#### Work instructions:
Beneath this task is a listing. State how many of its lines include the string "scene", giving nothing but the number.

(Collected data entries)
— START —

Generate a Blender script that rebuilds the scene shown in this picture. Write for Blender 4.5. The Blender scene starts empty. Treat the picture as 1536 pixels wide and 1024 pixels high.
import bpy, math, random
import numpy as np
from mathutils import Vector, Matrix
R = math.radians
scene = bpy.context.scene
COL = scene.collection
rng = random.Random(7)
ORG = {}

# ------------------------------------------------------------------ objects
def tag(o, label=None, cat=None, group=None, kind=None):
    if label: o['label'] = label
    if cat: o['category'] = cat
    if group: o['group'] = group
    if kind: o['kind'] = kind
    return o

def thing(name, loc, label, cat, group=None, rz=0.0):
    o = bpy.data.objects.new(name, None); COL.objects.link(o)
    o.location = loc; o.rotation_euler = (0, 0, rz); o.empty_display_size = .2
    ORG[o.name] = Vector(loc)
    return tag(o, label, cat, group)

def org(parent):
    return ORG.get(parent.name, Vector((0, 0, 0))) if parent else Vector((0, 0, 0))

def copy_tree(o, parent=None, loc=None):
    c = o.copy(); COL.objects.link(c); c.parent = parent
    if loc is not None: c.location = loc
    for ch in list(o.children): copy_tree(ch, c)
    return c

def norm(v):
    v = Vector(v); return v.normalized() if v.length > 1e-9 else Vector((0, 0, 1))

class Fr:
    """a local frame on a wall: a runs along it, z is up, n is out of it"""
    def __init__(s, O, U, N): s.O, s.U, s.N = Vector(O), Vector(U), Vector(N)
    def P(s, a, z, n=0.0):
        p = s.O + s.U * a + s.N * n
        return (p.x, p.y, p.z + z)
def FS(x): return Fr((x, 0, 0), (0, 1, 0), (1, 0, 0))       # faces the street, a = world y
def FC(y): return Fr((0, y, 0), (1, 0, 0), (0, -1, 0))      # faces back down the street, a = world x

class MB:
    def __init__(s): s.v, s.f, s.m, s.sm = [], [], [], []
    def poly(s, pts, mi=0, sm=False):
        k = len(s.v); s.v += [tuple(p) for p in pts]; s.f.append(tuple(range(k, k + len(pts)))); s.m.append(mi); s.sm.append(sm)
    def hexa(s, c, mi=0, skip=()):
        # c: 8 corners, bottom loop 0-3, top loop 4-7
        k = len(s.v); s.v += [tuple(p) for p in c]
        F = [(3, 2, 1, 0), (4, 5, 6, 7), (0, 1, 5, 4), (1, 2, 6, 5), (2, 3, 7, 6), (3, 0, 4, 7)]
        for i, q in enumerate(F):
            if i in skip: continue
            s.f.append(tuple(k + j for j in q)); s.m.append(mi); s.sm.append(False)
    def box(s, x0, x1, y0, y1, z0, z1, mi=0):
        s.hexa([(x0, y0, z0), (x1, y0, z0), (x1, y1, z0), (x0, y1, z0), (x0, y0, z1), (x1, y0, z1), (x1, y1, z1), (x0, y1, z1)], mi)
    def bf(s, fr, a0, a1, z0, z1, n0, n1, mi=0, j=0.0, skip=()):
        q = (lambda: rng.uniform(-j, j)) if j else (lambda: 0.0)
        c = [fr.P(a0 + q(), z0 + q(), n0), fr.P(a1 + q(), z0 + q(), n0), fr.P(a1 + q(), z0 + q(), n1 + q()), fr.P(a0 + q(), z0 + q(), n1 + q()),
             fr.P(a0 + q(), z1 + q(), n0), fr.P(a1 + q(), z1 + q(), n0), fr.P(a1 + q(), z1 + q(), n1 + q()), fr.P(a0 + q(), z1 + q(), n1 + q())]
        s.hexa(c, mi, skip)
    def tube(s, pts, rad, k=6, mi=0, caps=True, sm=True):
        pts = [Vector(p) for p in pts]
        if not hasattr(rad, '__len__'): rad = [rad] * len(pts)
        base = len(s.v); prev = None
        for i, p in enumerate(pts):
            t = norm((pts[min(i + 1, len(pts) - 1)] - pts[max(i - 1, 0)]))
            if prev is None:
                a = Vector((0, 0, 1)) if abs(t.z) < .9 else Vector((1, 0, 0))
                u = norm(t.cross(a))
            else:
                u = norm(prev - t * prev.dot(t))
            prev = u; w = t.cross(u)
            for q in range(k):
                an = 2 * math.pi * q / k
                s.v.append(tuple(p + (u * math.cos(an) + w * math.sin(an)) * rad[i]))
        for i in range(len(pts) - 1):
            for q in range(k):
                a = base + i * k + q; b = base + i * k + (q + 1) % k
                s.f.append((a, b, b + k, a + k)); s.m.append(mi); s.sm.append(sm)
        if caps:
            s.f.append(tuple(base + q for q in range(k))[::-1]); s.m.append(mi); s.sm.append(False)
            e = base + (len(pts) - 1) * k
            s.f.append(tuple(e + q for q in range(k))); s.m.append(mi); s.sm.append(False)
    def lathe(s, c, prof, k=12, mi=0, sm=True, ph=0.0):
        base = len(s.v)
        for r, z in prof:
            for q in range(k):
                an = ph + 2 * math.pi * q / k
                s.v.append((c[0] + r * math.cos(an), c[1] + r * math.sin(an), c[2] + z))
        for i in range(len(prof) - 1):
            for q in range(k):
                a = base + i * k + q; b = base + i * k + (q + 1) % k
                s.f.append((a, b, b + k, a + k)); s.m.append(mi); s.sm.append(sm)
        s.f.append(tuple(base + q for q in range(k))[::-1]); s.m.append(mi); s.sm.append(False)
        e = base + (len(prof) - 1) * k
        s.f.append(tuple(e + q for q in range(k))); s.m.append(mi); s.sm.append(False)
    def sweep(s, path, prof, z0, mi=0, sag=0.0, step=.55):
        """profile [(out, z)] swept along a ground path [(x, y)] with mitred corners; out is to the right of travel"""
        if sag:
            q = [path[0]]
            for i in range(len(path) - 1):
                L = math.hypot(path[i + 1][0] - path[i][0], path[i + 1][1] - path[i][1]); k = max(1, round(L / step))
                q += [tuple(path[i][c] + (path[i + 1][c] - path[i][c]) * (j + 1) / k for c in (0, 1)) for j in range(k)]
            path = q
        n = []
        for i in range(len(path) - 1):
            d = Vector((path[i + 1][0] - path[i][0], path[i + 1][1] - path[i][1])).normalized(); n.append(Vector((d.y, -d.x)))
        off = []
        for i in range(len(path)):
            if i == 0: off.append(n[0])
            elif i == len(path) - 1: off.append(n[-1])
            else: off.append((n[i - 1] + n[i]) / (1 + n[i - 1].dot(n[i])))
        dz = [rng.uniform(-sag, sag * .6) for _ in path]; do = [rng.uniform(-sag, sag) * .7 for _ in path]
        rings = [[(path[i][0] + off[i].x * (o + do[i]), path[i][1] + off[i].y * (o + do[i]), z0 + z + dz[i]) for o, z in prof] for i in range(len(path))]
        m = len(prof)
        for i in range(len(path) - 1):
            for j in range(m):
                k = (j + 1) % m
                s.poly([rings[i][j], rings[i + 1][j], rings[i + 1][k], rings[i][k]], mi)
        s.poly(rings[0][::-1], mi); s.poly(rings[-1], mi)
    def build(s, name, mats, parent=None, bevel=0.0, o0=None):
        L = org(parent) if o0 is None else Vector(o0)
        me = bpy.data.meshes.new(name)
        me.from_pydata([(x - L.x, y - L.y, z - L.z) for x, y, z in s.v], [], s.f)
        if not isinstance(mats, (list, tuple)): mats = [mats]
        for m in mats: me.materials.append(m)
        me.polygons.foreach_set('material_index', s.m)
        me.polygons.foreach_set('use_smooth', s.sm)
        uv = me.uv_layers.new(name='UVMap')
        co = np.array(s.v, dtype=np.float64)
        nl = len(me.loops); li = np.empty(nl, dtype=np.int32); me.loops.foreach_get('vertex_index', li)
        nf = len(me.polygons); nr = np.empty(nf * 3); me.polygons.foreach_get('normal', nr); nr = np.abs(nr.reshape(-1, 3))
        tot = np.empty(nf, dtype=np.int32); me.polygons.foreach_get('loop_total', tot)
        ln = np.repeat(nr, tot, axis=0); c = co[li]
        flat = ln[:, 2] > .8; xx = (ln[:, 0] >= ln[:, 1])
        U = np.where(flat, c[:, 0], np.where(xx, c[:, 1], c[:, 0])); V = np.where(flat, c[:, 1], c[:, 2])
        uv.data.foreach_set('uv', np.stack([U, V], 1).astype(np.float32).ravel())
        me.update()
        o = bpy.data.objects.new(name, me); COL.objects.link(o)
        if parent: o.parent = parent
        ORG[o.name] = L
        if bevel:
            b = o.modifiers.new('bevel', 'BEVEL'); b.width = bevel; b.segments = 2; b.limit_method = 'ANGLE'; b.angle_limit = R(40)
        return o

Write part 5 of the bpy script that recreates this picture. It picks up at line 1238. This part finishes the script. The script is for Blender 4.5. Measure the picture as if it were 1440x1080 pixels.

— END —

#### Full response:
3